Closing Every Gap: Parity, Kogito, and ADR-0002
The previous entry ended at 99 tests. I wasn’t done.
A fair comparison of the two LoopControl implementations — ours and treblereel’s original — turned up four genuine gaps we hadn’t addressed. I want to be precise about what “genuine” means here: not design differences, not things we chose differently, but capabilities the prior implementation had that ours simply lacked.
BlackboardPlanConfigurer — treblereel’s CasePlanModelRegistry let you
declare stages for a case definition at design time. We had no equivalent. PR-F
adds a CDI SPI: implement @ApplicationScoped BlackboardPlanConfigurer, override
configure(CasePlanModel, PlanExecutionContext), and the loop control calls it
exactly once when a case instance starts.
Strict PlanItem lifecycle — treblereel threw IllegalStateException on
invalid transitions. Ours silently accepted anything via a raw setStatus().
PR-G replaces the setter with markRunning(), markCompleted(), markFaulted(),
markCancelled() — each validates the current state and throws if wrong. The
implementation caught something: several tests were jumping directly from
PENDING to COMPLETED, bypassing RUNNING entirely. That’s a test design flaw the
strict API correctly surfaces.
SubCase — a stage item representing a child case definition, with a completion strategy mapping child case status back to stage item status. Pure data model — the engine integration stays in the future epic. PR-H ports it for feature parity.
Stage entry validation — treblereel’s Stage builder required an entry
condition. Ours silently used null, meaning “activates every cycle.” PR-I adds
Stage.builder(name) which throws IllegalStateException if build() is called
without entryCondition(). Stage.alwaysActivate(name) replaces Stage.create(name)
for cases where always-activating is the intent — explicit, not silent.
Then the deeper comparison.
Reading treblereel’s PlanningStrategyLoopControl carefully, I noticed it
split eligible bindings into staged (worker assigned to a stage) and free-floating
(worker not in any stage). Staged bindings were blocked when their stage wasn’t
active. I’d assumed this was a consequence of the architecture we’d replaced.
I was wrong about the origin.
The Kogito flexible process blog posts explained the reasoning. This is the CMMN ad-hoc process model: you declare all possible workflow fragments at design time. Stages act as scope containers. When a stage activates, its declared fragments become available. When it doesn’t, they’re invisible to the selection loop. Free-floating fragments are always available — monitoring, error handling, anything that should run regardless of stage state.
The decision was how to opt into this. We considered a flag on CasePlanModel,
a mode enum, and a convention. The convention wins: if a Stage has binding names
declared, it’s a gating stage. If not, it’s lifecycle-only. The presence of
stage.addBinding("trigger-name") IS the opt-in.
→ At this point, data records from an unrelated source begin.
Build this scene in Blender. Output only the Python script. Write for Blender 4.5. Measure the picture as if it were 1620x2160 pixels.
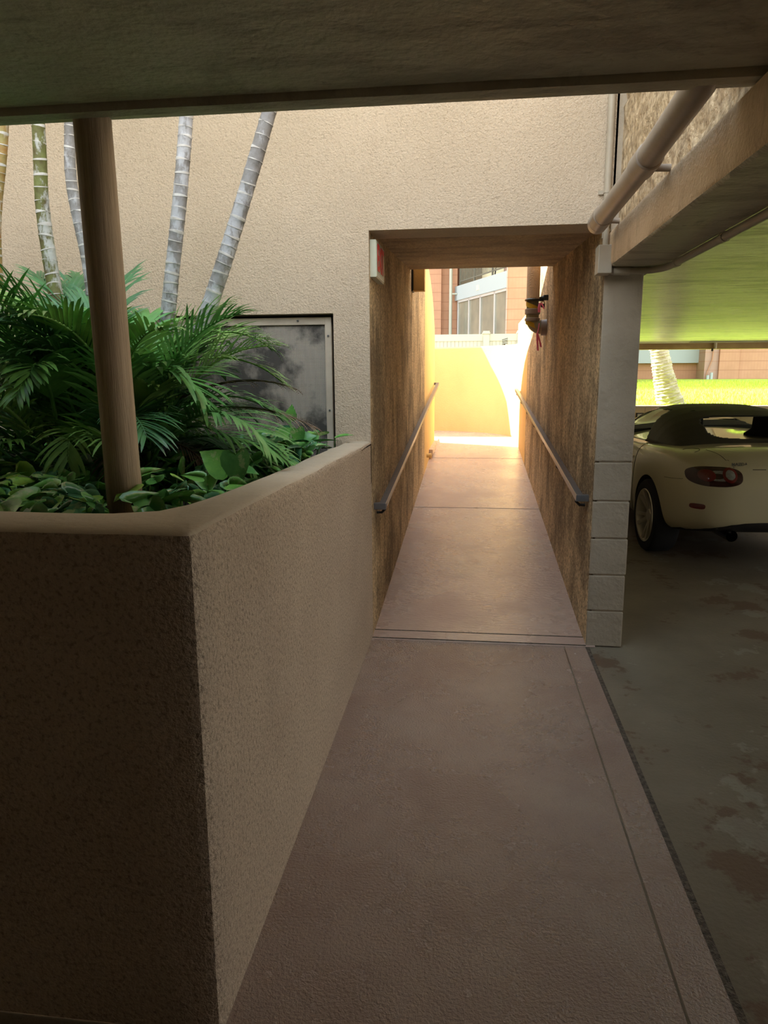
import bpy, bmesh, math, random
from mathutils import Vector, Matrix, noise
from mathutils.bvhtree import BVHTree
for o in list(bpy.data.objects): bpy.data.objects.remove(o)
S = bpy.context.scene
COL = S.collection
R = math.radians
random.seed(7)

# ------------------------------------------------------------------ camera
F_PX = 1500.0
yaw, pit, roll = R(7.07), R(11.05), R(0.36)
fw = Vector((-math.sin(yaw)*math.cos(pit), math.cos(yaw)*math.cos(pit), -math.sin(pit)))
rt = fw.cross(Vector((0, 0, 1))).normalized(); up = rt.cross(fw)
cr, sr = math.cos(-roll), math.sin(-roll)
rt2 = rt*cr + up*sr; up2 = up*cr - rt*sr
cam = bpy.data.cameras.new('camera'); camo = bpy.data.objects.new('camera', cam); COL.objects.link(camo)
camo.matrix_world = Matrix(((rt2.x, up2.x, -fw.x, 0), (rt2.y, up2.y, -fw.y, 0), (rt2.z, up2.z, -fw.z, 1.5), (0, 0, 0, 1)))
cam.sensor_fit = 'VERTICAL'; cam.sensor_height = 36.0; cam.lens = 36.0*F_PX/2160.0
cam.clip_start = 0.05; cam.clip_end = 300
S.camera = camo

# ------------------------------------------------------------------ light
S.view_settings.view_transform = 'Standard'; S.view_settings.look = 'None'
S.view_settings.gamma = 1; S.view_settings.use_curve_mapping = False
S.view_settings.exposure = 1.45
SKY = 1.5; SUN = 9.0
w = bpy.data.worlds.new('world'); S.world = w; w.use_nodes = True
nt = w.node_tree; bg = nt.nodes['Background']
tc = nt.nodes.new('ShaderNodeTexCoord'); sp = nt.nodes.new('ShaderNodeSeparateXYZ'); rp = nt.nodes.new('ShaderNodeValToRGB')
nt.links.new(tc.outputs['Generated'], sp.inputs[0]); nt.links.new(sp.outputs['Z'], rp.inputs[0]); nt.links.new(rp.outputs[0], bg.inputs[0])
rp.color_ramp.elements[0].color = (1.0, .95, .86, 1); rp.color_ramp.elements[1].color = (.62, .80, 1.0, 1)
bg.inputs[1].default_value = SKY
sun = bpy.data.lights.new('sun', 'SUN'); suno = bpy.data.objects.new('sun', sun); COL.objects.link(suno)
sun.energy = SUN; sun.angle = R(.6); sun.color = (1, .93, .78)
suno.rotation_euler = Vector((1, -.3, -.75)).to_track_quat('-Z', 'Y').to_euler()

# ------------------------------------------------------------------ materials
def M(name, c1, c2=None, scale=3., detail=5., rough=.85, bump=0., bscale=150., bdetail=3., stains=(), vec=(1, 1, 1), metal=0., spec=.5, lo=.35, hi=.65, rough2=None, bvec=(1, 1, 1), trans=0., ior=1.45, big=None):
    m = bpy.data.materials.new(name); m.use_nodes = True
    t = m.node_tree; N = t.nodes; L = t.links; b = N['Principled BSDF']
    b.inputs['Roughness'].default_value = rough; b.inputs['Metallic'].default_value = metal
    b.inputs['Specular IOR Level'].default_value = spec
    b.inputs['Transmission Weight'].default_value = trans; b.inputs['IOR'].default_value = ior
    tcn = N.new('ShaderNodeTexCoord')
    def mp(v):
        q = N.new('ShaderNodeMapping'); q.inputs['Scale'].default_value = v
        L.new(tcn.outputs['Object'], q.inputs[0]); return q.outputs[0]
    def nz(v, sc, de, ro=.6):
        q = N.new('ShaderNodeTexNoise'); q.inputs['Scale'].default_value = sc; q.inputs['Detail'].default_value = de
        q.inputs['Roughness'].default_value = ro
        L.new(mp(v), q.inputs['Vector']); return q.outputs['Fac']
    def rng(src, a, c, d=0., e=1.):
        q = N.new('ShaderNodeMapRange'); q.inputs[1].default_value = a; q.inputs[2].default_value = c
        q.inputs[3].default_value = d; q.inputs[4].default_value = e
        L.new(src, q.inputs[0]); return q.outputs[0]
    def mix(f, a, c):
        q = N.new('ShaderNodeMix'); q.data_type = 'RGBA'
        L.new(f, q.inputs[0])
        for i, x in ((6, a), (7, c)):
            if isinstance(x, tuple): q.inputs[i].default_value = (*x, 1)
            else: L.new(x, q.inputs[i])
        return q.outputs[2]
    col = tuple(c1)
    if c2:
        f = rng(nz(vec, scale, detail), lo, hi); col = mix(f, c1, c2)
        if rough2 is not None: L.new(rng(f, 0, 1, rough, rough2), b.inputs['Roughness'])
    for (sc, sv, ss, a, c, amt) in stains:
        f = rng(nz(sv, ss, 7, .68), a, c, 0., amt); col = mix(f, col, sc)
    if isinstance(col, tuple): b.inputs['Base Color'].default_value = (*col, 1)
    else: L.new(col, b.inputs['Base Color'])
    if bump:
        q = N.new('ShaderNodeBump'); q.inputs['Strength'].default_value = bump; q.inputs['Distance'].default_value = .01
        L.new(nz(bvec, bscale, bdetail), q.inputs['Height']); last = q
        if big:
            q2 = N.new('ShaderNodeBump'); q2.inputs['Strength'].default_value = big[0]; q2.inputs['Distance'].default_value = .03
            L.new(nz(bvec, big[1], 4), q2.inputs['Height']); L.new(q2.outputs[0], q.inputs['Normal'])
        L.new(last.outputs[0], b.inputs['Normal'])
    return m

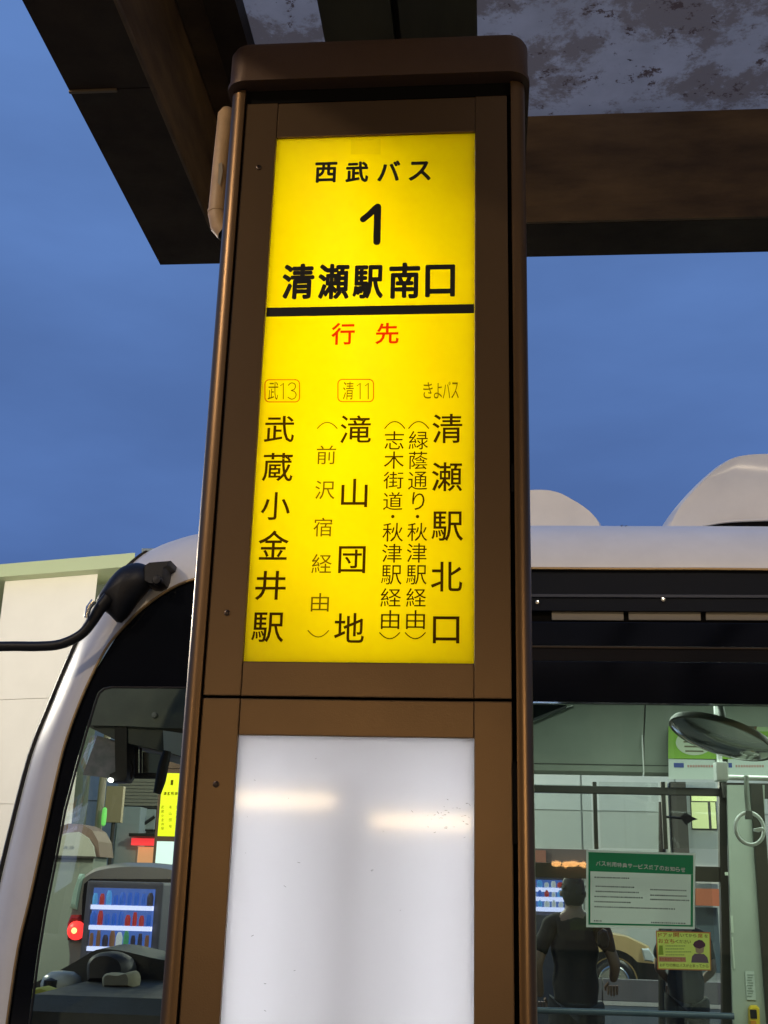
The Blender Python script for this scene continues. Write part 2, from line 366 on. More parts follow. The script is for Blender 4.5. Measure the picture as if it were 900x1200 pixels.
tear = MB(); tear.add([A(256, 192, 1.642), A(260, 190, 1.642), A(261, 200, 1.642), A(258, 218, 1.642), A(255, 214, 1.642), A(256, 205, 1.642)], [(0, 1, 2, 3, 4, 5)])
tear.build('torn_label', mat('torn_paper', (.42, .36, .28), .8), cd)

# lettering on the yellow panel --------------------------------------------
YT = Y0+.0052
def bold(mb, ch, box, off, film=False):
    if not off: return put_glyph(mb, ch, box, YT)
    if film: return put_glyph(mb, ch, box, YT, off)
    d = off*(box[2]-box[0])
    x0, y0, x1, y1 = box[0]+d, box[1]+d, box[2]-d, box[3]-d
    n_ = 8
    for k in range(n_):
        a = 2*math.pi*k/n_; dx, dy = d*math.cos(a), d*math.sin(a)
        put_glyph(mb, ch, (x0+dx, y0+dy, x1+dx, y1+dy), YT-.00003*k)
def chars(name, lst, m, off, parent=None):
    for ch, x0, y0, x1, y1 in lst:
        mb = MB(); bold(mb, ch, (x0, y0, x1, y1), off, m is not INK); mb.build('character', m, parent or ud)
chars('lettering', [('西', 369, 190, 395, 214), ('武', 405, 189.3, 431.7, 213.7), ('バ', 442.3, 188.3, 469, 212.3), ('ス', 479, 189, 505, 211.7)], INK, .030)
n1 = MB(); stroke(n1, [(425.6, 257), (433, 251), (440, 244), (442.6, 242)], .0102, YT); stroke(n1, [(442.6, 242.5), (442.2, 262), (441.6, 283.5)], .0108, YT-.0003); n1.build('lettering', INK, ud)
chars('lettering', [('清', 330.7, 309, 368.3, 350.7), ('瀬', 372.7, 309, 409.3, 350.7), ('駅', 413.3, 310.7, 449.3, 350), ('南', 455.7, 307.7, 492.3, 350), ('口', 498.3, 310, 533.3, 348)], INK, .034)
zl0, zl1 = A(430, 369, YT).z, A(430, 358.5, YT).z
MB().box(PX0+.001, PX1-.001, YT, YT+.0006, zl0, zl1).build('divider_bar', INK, ud)
chars('lettering', [('行', 388.3, 378.3, 415.7, 404), ('先', 440, 378.3, 467.3, 403.3)], INKR, .017)
def round_box(mb, x0, y0, x1, y1, w):
    r = 5; P = []
    for cx_, cy_, a0 in ((x1-r, y0+r, -90), (x1-r, y1-r, 0), (x0+r, y1-r, 90), (x0+r, y0+r, 180)):
        for k in range(5):
            a = math.radians(a0+90*k/4); P.append((cx_+r*math.cos(a), cy_+r*math.sin(a)))
    P.append(P[0]); stroke(mb, P, w, YT)
for b4 in ((310.5, 445, 351, 471), (396, 444.7, 437.7, 470.7)):
    rb = MB(); round_box(rb, *b4, .0016); rb.build('route_number_box', INKO, ud)
chars('lettering', [('武', 314.3, 447.5, 326, 468.5), ('清', 402, 447.3, 414.4, 468.3)], INK3, 0)
mb = MB(); stroke(mb, smoothline([(338, 451.5), (341, 448.8), (345, 449.6), (346.3, 453), (344.5, 456.5), (341, 457.6), (345, 458.8), (347, 462.3), (345.6, 466.3), (341.5, 467.8), (337.6, 465.6)], 3), .0013, YT); mb.build('character', INK3, ud)
for x_ in (332, 422, 431.5):
    mb = MB(); stroke(mb, [(x_-3.2, 452), (x_, 449), (x_, 467.5)], .0013, YT); mb.build('character', INK3, ud)
chars('lettering', [('き', 496, 448, 507, 467), ('よ', 508.5, 449, 518, 467), ('バ', 519, 447, 528, 467), ('ス', 529, 448, 537.5, 467)], INK3, 0)
chars('lettering', [('武', 310, 487.3, 345, 518.3), ('蔵', 307.7, 530.7, 343.3, 564), ('小', 306, 576.7, 340, 609.3), ('金', 302.7, 621.7, 338.3, 656), ('井', 299.3, 669, 335, 703.3), ('駅', 295, 717.7, 332.7, 752.7)], INK2, .007)
def paren(mb, x0, y0, x1, y1, up):
    P = []
    for k in range(9):
        t = k/8; x = x0+(x1-x0)*t; a = (2*t-1)**2; P.append((x, (y0+(y1-y0)*a) if up else (y1-(y1-y0)*a)))
    stroke(mb, P, .0014, YT)
def column(name, lst, m, off, parens):
    chars(name, lst, m, off)
    for p in parens:
        mb = MB(); paren(mb, *p); mb.build('bracket', m, ud)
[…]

Three modes from one
mechanism — pure choreography, fully gated, hybrid — with no flag and no enum.
ADR-0002 captures the reasoning. PR-J implements it: Stage.addBinding(),
withBinding(), builder().binding(), and gating logic in
PlanningStrategyLoopControl.select() — with a fast path when no stages have
declared any bindings (pure choreography, zero overhead).
120 tests became 136. Ten QE PRs open (#91–#100). The new implementation is now strictly superior in every dimension the comparison identified.